Lo que en el fondo mostraba Sánchez Juliao era que, para muchos nativos, el turismo no era una vocación de servicio ni una industria digna sino una mina de donde extraer hasta la última pepita.
Y bajo esa lógica, el turista “bueno” no era el que disfrutaba sino el que gastaba. El que derrochaba sin pensar en el mañana. Los demás —los que se medían— no merecían atención, eran de culos de huesos.
Así se fue forjando una visión de prosperidad ligada al exceso: el que progresa es el que sabe “tumbar” mejor, no el que construye relaciones a largo plazo ni el que cuida la reputación de su oficio.

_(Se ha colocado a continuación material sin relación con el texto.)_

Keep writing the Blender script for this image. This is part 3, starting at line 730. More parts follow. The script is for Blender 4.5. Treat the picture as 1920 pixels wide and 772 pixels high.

El resultado es un círculo vicioso: el turista que se siente tumbado regresa con desconfianza, la fama negativa se multiplica y el cartagenero popular se convence de que, precisamente por eso, hay que sacar lo máximo cuando se pueda, porque quizás no haya segunda oportunidad.

Porque mientras la frase “¡qué va, mi vale, a esos manes hay que tumbarlos!” siga siendo filosofía de vida y no simple anécdota de esquina, Cartagena estará condenada a vivir entre la riqueza que exhibe y la pobreza que justifica el tumbe. Y esa contradicción, al final, nos tumba a todos.
Incluso, también tumba al político joven, a quien le aconsejan no incurrir en las prácticas corruptas de los otros, pero él no hace caso, porque cree que el presupuesto que envía el gobierno central salió de los bolsillos del presidente y de los congresistas. Por eso ladra sin tapujos: “¡Qué va, mi vale, a esos manes hay que tumbarlos!”